Various journals publish that I am leaving for Portugal in the character of a pretender to the hand of Queen Doña Maria. Flattered as I am at the thought of an alliance with a young, beautiful, and virtuous Sovereign, the widow of a cousin who was dear to me, it is my duty to deny this rumour. I may add that, despite the interest I feel in a nation which has conquered its liberty, I should certainly refuse to share the throne of Portugal, if, by chance, it were offered to me.

Louis Napoléon.

The historian will search in vain should he attempt to identify the other ladies “whose names had been placed before” the Prince.

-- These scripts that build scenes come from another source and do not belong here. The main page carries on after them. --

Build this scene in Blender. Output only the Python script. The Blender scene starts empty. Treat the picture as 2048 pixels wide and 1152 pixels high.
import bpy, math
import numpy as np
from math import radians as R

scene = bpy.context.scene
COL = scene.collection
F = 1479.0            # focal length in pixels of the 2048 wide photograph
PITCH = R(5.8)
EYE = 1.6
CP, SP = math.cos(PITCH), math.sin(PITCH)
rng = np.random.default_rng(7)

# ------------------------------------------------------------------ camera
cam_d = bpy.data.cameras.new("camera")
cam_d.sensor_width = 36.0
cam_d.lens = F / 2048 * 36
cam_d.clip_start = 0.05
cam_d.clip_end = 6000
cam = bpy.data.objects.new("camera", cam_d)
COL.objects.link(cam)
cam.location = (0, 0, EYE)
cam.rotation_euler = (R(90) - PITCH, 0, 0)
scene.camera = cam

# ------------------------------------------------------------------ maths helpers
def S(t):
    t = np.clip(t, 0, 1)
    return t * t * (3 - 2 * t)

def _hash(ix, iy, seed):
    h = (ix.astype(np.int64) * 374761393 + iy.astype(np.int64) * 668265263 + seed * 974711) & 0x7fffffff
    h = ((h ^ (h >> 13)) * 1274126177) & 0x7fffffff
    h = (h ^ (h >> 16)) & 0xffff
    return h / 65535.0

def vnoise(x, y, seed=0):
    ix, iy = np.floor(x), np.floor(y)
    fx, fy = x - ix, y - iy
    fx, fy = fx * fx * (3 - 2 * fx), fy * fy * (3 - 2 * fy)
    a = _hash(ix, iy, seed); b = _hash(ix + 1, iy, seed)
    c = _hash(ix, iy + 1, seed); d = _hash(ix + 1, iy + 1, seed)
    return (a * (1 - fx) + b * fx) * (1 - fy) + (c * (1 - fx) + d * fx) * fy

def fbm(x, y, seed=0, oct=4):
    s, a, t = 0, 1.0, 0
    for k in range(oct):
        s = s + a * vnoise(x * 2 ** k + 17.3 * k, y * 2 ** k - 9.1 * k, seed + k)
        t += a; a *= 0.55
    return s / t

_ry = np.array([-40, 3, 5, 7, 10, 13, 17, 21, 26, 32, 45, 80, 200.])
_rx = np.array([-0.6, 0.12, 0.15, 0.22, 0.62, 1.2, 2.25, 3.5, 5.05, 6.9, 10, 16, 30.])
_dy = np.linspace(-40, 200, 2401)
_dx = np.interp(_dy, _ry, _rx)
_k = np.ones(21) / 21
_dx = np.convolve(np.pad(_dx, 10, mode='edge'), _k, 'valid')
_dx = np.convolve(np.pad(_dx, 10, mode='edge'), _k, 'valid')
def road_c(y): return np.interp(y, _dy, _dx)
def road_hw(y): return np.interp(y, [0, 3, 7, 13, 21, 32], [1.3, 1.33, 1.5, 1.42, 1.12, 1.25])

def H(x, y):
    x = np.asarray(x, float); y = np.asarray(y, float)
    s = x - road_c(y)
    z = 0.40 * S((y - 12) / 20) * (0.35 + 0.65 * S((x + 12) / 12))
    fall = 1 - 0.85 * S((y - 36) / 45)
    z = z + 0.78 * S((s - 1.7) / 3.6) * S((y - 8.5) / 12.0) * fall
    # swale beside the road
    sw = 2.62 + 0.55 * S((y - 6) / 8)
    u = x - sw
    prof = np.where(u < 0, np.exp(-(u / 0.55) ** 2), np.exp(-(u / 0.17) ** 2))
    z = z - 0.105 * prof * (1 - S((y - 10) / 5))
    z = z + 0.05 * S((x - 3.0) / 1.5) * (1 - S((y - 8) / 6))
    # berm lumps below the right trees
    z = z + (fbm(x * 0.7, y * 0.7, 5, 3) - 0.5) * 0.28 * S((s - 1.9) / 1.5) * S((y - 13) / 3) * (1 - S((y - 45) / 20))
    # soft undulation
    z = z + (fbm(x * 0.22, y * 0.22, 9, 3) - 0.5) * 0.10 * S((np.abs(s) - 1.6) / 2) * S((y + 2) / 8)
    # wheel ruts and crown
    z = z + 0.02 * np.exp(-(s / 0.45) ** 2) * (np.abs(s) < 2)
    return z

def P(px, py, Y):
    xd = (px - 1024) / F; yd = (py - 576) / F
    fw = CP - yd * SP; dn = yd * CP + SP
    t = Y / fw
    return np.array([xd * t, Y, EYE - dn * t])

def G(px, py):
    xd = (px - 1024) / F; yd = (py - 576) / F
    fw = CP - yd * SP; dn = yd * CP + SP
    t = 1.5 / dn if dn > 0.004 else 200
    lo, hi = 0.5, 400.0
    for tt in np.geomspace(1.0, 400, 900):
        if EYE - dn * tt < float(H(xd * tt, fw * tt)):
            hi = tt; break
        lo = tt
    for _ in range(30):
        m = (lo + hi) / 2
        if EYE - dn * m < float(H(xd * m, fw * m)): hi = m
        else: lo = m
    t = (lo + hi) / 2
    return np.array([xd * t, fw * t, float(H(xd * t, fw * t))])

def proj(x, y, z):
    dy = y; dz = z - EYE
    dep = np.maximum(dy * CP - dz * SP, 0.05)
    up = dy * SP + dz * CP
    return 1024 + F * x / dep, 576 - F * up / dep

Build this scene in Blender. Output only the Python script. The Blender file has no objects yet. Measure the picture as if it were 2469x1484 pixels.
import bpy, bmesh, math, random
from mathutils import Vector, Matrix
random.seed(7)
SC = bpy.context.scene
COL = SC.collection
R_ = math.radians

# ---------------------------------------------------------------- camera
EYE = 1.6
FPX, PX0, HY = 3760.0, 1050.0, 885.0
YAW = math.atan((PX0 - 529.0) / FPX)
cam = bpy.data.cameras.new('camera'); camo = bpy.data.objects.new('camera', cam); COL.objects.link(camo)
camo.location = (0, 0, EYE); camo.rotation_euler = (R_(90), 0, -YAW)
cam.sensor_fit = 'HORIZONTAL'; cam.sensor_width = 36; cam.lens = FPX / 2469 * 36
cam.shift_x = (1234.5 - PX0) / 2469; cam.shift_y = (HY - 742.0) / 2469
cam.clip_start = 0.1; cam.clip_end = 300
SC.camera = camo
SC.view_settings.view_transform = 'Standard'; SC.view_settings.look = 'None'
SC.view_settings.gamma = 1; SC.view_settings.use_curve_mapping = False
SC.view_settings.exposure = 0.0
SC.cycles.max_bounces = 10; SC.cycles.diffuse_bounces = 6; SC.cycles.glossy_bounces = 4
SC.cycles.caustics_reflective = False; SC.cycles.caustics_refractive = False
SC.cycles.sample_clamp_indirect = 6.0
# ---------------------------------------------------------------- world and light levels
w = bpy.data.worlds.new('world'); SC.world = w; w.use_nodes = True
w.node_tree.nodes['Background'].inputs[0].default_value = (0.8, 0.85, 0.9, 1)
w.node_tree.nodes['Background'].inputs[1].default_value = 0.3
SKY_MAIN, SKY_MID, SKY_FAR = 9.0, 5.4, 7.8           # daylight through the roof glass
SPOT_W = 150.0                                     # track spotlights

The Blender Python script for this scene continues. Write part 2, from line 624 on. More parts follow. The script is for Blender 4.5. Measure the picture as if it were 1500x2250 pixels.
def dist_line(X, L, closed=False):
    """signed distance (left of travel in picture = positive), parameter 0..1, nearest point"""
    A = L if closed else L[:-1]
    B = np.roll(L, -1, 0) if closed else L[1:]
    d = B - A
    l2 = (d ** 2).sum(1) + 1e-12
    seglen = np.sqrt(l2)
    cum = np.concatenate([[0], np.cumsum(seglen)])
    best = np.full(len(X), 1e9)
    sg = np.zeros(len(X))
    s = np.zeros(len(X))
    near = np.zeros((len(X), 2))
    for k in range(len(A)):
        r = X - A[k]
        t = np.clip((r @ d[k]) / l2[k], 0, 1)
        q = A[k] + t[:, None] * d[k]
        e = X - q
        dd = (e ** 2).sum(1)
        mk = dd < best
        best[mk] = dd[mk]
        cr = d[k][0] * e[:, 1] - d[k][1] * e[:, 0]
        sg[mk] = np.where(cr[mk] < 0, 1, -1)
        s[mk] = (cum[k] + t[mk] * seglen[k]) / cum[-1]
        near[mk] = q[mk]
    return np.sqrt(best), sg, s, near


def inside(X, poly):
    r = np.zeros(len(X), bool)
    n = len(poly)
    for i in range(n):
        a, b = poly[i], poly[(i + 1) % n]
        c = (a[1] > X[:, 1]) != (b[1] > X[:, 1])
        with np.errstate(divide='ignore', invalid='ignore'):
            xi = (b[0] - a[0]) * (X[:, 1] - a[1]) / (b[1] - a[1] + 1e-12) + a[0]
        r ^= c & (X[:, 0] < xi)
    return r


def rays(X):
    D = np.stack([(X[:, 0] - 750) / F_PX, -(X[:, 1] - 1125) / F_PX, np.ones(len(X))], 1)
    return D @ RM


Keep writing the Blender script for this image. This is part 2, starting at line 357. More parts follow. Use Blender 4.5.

The next heard of is the young Englishwoman, Miss Emily Rowles, of Camden Place, Chislehurst, the home in later years of the Emperor and Empress and their son. Miss Rowles indignantly terminated the engagement—which had been definitively arranged—when she heard of the relations which existed between the Prince and Miss Howard.

When he was residing in London (1847) the Prince aspired to the hand of Lady Clementina Villiers, daughter of Lord and Lady Jersey. Lady Jersey, however, disliked the suitor, and the affair was nipped in the bud. The Prince had asked Lord Malmesbury if he had any chance of success with the young lady, and was not encouraged by the reply, which appears to have been in the nature of a gentle snub.

Miss Burdett-Coutts was not to be won by an adventurous French Prince, although he was the nephew of Napoleon I.

Turn and turn about the Prince made advances to—

1. The daughter of the Prince de Wasa, husband of a daughter of the Grand Duchess of Baden (née Stéphanie Louise Adrienne de Beauharnais).

2. Princess Adelaide of Hohenzollern, niece of Queen Victoria’s consort, and sister of that Prince Leopold whose selection by Prim to occupy the vacant throne of Spain, in 1870, led up to the war.

3. A daughter of the Prince de Wagram, who “did not please him,” and who married Prince Joachim Murat.